Quote, with no changes, the lines that run from the top of the material to the line with "S.camera = camo", both included.

==================================================

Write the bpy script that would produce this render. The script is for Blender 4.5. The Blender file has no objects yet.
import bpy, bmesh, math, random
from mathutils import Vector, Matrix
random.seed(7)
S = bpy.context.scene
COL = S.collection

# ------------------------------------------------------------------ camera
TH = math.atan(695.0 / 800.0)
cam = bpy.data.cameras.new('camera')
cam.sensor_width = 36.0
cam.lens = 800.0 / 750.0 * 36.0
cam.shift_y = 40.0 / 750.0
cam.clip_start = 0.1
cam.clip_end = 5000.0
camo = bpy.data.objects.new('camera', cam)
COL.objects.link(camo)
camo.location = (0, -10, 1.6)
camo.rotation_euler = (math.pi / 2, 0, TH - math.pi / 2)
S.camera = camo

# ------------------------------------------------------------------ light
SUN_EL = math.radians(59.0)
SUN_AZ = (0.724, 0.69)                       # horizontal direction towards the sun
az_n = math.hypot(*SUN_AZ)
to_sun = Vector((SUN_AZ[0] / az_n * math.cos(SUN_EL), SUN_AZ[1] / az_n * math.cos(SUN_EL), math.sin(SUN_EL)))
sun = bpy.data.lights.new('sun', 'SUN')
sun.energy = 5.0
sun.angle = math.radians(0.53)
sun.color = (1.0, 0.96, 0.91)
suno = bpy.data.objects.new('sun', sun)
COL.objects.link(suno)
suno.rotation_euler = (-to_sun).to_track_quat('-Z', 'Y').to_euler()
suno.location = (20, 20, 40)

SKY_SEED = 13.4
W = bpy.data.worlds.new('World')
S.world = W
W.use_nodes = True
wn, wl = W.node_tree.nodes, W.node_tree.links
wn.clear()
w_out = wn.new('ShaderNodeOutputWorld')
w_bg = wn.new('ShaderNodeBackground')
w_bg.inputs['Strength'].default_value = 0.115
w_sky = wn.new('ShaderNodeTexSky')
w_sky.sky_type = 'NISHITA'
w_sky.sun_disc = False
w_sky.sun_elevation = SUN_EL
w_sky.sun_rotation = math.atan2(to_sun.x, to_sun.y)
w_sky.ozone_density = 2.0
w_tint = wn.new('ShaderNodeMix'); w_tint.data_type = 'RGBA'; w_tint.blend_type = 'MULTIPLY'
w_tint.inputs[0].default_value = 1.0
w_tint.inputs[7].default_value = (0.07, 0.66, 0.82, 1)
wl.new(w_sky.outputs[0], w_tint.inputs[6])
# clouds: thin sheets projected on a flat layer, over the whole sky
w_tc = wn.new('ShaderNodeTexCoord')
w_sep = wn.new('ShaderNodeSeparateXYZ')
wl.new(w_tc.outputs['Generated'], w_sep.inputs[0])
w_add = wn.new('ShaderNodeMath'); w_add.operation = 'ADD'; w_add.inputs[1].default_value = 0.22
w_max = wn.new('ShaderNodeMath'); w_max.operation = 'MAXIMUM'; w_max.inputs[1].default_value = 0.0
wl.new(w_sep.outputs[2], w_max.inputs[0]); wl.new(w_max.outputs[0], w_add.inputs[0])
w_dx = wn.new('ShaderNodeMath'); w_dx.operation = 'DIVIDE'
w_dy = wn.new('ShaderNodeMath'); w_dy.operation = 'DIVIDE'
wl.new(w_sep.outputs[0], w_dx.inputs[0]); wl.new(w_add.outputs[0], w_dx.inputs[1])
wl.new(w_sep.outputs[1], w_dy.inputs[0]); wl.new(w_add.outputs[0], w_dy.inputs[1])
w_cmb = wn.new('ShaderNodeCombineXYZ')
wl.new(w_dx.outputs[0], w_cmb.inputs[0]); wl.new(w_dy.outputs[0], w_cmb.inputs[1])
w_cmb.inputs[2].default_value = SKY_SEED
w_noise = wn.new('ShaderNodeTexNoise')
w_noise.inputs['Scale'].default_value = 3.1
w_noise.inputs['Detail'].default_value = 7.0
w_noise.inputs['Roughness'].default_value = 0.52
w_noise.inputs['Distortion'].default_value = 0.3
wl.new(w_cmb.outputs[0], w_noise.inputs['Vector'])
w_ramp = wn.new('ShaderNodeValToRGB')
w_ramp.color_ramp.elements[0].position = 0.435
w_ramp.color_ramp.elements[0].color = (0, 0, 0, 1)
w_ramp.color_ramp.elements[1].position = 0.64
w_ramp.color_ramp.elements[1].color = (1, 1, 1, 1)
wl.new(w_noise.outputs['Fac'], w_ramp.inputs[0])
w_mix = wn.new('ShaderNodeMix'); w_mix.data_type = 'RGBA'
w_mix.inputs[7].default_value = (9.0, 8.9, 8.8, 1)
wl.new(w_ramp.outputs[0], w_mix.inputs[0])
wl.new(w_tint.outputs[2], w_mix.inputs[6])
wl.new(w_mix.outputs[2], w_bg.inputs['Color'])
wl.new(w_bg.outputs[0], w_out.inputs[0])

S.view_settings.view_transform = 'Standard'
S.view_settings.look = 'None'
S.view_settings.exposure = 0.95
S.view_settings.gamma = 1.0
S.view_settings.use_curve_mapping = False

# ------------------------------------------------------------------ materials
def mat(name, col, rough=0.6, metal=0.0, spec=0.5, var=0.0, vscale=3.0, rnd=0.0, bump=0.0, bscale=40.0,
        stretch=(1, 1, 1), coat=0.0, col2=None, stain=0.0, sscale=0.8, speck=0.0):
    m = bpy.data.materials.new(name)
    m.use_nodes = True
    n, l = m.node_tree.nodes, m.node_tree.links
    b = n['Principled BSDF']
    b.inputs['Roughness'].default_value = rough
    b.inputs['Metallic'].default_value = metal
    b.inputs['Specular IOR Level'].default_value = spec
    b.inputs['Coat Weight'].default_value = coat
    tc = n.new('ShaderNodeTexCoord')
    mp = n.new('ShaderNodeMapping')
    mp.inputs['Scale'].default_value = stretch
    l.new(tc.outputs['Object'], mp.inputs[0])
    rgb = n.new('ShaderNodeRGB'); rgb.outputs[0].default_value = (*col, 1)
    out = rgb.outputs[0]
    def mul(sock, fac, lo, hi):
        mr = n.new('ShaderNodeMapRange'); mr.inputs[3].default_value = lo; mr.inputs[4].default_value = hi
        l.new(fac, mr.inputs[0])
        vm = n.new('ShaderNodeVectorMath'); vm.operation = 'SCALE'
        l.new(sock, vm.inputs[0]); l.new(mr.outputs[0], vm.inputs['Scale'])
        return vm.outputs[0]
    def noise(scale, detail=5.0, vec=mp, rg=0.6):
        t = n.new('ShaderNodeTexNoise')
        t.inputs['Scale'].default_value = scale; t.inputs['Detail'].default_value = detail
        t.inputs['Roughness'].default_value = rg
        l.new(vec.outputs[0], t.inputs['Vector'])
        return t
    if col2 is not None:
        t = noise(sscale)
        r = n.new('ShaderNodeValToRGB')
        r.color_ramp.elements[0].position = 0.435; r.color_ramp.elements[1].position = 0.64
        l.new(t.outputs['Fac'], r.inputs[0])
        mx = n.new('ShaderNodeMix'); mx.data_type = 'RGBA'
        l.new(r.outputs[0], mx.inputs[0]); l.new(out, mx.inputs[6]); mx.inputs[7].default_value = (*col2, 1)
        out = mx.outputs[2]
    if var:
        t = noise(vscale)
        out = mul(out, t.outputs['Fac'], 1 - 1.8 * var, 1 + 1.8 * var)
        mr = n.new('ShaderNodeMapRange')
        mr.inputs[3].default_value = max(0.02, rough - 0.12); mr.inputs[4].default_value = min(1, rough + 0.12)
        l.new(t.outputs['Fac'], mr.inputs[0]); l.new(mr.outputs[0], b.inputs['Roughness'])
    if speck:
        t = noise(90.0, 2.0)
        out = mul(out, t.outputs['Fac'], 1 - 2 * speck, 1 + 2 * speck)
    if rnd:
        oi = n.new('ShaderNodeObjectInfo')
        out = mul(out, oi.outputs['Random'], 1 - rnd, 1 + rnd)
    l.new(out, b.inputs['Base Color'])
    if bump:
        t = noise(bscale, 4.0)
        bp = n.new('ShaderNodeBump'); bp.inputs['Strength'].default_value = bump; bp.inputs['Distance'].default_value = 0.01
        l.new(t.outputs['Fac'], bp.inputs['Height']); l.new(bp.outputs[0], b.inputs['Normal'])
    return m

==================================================

**Written answer:**
Write the bpy script that would produce this render. The script is for Blender 4.5. The Blender file has no objects yet.
import bpy, bmesh, math, random
from mathutils import Vector, Matrix
random.seed(7)
S = bpy.context.scene
COL = S.collection

# ------------------------------------------------------------------ camera
TH = math.atan(695.0 / 800.0)
cam = bpy.data.cameras.new('camera')
cam.sensor_width = 36.0
cam.lens = 800.0 / 750.0 * 36.0
cam.shift_y = 40.0 / 750.0
cam.clip_start = 0.1
cam.clip_end = 5000.0
camo = bpy.data.objects.new('camera', cam)
COL.objects.link(camo)
camo.location = (0, -10, 1.6)
camo.rotation_euler = (math.pi / 2, 0, TH - math.pi / 2)
S.camera = camo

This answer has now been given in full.